Advanced Television

Could DirecTV and Dish merge?

June 9, 2019

There has been widespread gossip in recent days that DirecTV and Dish Network might be ripe for some sort of merger. A Bloomberg report on June 7th said that while no active talks were going on, Dish Network was “open” to discussions. The Dallas Business Journal (AT&T has a HQ in Dallas) added that AT&T were also open for talks.

On June 6th an analyst from investment bank UBS made a compelling case for some sort of coming together for these two pay-TV giants.

John Hodulik says that the two would lose around 14 per cent of their core subscribers this year, and with this evaporation not helped by cord-cutting (or ‘Dish Scrapping’) in favour of Netflix, Amazon, Hulu and further threatened by promised OTT offerings from Warner Media and Disney.

Some 17 years ago a similar merger was proposed between the (then) General Motors-owned DirecTV and Echostar’s Dish Network. The FCC and Dept. of Justice nixed that merger, but today’s pay-TV environment – plus the likes of YouTube – is hugely different with ample competition between the players and with 5G just around the corner.

Hodulik says a combination makes sense, with tax advantages for AT&T (DirecTV’s owner) and the duo would save anything between $1.5-$2.5 billion in synergies, reduced programming costs, lower hardware replacement and the inevitable staff reductions. He argues that DirecTV is the “weakest piece in the AT&T puzzle”.
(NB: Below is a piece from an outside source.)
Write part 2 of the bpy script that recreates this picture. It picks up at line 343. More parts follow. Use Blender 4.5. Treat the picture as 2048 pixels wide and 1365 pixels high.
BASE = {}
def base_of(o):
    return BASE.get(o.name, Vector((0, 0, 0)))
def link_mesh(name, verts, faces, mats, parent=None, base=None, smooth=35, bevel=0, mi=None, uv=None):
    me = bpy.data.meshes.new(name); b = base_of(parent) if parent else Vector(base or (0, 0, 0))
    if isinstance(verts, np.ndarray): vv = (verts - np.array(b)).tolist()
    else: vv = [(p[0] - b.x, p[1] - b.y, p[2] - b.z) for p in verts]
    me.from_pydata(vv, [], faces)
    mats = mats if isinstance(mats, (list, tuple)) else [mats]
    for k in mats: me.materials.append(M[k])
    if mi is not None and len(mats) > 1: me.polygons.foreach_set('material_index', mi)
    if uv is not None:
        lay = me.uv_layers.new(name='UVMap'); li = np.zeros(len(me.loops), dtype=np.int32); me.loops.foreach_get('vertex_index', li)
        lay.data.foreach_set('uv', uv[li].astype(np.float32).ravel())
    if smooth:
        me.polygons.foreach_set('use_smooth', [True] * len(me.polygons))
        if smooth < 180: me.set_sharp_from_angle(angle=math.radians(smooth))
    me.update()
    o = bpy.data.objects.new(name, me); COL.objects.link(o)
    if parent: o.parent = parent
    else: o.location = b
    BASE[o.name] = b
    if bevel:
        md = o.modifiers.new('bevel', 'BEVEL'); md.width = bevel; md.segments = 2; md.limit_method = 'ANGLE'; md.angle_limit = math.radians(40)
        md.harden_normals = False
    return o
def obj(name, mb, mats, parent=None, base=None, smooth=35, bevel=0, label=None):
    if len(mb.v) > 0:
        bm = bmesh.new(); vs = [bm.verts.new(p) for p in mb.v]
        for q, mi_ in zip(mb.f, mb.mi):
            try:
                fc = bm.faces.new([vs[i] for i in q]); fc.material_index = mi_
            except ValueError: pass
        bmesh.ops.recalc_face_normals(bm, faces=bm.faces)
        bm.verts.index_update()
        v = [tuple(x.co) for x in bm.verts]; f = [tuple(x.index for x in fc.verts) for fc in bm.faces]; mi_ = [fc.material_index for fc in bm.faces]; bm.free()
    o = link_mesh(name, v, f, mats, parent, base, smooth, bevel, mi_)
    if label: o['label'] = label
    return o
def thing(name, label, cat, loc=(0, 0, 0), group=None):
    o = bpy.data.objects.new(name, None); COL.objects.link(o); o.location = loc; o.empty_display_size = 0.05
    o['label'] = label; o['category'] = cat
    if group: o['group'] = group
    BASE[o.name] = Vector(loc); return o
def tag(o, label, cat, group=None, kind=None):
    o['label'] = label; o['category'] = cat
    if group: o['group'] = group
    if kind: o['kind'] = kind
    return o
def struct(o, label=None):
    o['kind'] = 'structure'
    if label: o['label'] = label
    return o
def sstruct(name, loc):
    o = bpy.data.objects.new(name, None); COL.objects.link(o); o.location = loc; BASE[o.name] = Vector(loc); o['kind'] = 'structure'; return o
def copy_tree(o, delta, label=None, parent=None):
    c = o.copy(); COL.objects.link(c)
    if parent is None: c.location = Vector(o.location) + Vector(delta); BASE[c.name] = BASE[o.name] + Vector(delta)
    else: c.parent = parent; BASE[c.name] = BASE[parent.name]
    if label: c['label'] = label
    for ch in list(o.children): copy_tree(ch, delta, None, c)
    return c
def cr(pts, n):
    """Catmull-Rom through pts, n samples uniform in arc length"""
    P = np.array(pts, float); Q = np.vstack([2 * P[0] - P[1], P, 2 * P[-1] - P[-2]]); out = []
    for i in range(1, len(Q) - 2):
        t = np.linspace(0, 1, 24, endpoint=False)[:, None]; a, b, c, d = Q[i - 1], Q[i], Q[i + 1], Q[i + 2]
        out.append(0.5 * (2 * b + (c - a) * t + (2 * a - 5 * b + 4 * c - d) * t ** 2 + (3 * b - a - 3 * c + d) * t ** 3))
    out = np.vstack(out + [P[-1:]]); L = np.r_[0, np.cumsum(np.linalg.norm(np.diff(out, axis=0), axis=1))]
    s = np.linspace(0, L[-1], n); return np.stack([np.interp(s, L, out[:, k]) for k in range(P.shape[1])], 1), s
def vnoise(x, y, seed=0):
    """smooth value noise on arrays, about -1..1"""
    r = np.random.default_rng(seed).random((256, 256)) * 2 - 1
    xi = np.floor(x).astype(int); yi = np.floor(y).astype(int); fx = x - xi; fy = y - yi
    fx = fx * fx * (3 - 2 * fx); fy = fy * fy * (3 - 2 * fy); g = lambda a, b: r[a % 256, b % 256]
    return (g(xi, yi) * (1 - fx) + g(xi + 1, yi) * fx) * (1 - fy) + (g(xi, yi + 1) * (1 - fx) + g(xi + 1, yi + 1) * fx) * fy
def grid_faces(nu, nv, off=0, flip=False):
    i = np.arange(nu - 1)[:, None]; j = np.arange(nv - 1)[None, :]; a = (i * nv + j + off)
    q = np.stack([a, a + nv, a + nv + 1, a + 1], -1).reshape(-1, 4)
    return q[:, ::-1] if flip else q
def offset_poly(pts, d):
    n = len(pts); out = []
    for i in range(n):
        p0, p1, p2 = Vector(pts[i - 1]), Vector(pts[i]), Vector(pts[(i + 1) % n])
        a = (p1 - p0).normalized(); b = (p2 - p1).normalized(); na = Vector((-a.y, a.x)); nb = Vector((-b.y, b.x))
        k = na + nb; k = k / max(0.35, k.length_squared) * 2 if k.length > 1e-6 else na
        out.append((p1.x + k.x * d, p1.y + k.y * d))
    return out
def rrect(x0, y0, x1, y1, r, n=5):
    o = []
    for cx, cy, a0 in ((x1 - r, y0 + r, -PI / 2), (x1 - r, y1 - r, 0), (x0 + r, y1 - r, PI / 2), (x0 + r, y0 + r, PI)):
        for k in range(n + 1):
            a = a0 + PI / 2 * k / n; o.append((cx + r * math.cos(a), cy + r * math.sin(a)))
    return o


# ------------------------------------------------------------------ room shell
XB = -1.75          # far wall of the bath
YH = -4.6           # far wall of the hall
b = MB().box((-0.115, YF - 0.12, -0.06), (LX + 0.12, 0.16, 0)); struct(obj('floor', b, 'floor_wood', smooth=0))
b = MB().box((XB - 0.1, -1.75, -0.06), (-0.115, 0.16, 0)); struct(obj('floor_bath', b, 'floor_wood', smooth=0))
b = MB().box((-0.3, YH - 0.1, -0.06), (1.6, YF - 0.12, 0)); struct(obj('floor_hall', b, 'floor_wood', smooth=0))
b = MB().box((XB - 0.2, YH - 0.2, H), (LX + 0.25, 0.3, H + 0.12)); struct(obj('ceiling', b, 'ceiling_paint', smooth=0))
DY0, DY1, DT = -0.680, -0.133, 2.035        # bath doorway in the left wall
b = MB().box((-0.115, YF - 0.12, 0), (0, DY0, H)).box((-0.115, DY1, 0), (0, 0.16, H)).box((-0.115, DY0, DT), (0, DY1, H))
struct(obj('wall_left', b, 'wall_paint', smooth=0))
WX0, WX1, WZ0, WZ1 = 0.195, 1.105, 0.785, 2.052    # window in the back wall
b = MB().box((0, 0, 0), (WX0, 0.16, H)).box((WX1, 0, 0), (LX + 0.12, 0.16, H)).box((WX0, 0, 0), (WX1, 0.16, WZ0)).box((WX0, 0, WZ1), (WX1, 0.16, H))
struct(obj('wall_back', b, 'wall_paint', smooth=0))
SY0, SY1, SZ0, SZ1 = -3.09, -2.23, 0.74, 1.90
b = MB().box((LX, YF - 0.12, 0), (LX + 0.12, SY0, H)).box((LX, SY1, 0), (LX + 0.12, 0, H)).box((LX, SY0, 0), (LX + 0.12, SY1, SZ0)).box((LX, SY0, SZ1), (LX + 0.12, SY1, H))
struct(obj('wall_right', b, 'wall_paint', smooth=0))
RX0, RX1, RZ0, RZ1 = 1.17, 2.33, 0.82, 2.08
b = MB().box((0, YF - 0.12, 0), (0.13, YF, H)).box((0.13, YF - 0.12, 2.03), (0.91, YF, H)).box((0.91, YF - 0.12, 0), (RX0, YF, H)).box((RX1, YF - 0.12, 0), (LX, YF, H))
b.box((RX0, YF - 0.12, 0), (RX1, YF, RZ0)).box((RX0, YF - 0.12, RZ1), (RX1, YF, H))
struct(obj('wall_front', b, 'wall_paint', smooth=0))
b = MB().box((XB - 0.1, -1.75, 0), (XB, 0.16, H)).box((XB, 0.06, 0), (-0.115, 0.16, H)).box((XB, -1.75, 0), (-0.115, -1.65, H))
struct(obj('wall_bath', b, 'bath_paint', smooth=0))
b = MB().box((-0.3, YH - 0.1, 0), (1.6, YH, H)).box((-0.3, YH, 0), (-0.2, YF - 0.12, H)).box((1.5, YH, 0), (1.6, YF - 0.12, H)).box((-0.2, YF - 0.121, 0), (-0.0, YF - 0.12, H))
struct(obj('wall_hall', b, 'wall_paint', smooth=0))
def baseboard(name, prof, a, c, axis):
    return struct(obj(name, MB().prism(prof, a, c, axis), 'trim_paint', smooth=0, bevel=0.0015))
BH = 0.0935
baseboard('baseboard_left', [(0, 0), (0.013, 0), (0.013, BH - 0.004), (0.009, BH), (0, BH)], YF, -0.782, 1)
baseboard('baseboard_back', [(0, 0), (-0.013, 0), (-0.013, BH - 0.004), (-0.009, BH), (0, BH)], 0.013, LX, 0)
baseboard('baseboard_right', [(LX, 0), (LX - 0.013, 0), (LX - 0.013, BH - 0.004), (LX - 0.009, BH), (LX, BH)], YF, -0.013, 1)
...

He says there are plenty of way such a merger could be structured but suggests the most likely – in his view – is for Dish to acquire DirecTV but with AT&T holding onto a minority stake in the NewCo.

Combined, he says there would be revenues of around $44 billion, and be a true pay-TV giant of 25 million subs. Hodulik says that Dish’s programme costs are about $62 a month/sub, while cable business Charter has costs of $59 a month and Comcast just $52. Saving just $3 per sub/month would save the NewCo about $1 billion annually.

As to the threat of a satellite monopoly being created, observers point to the similar state of play between Sirius Radio and XM Satellite Radio and their permitted merger in 2008.

Dish is especially vulnerable having seen its subscriber base eroded from 14.1 million in to 9.64 million over the past few years. While some have migrated to the lower cost SlingTV, Dish/Echostar have no phone, broadband or cellular service to bundle for subscribers. AT&T/DirecTV can – and does – bundle such services.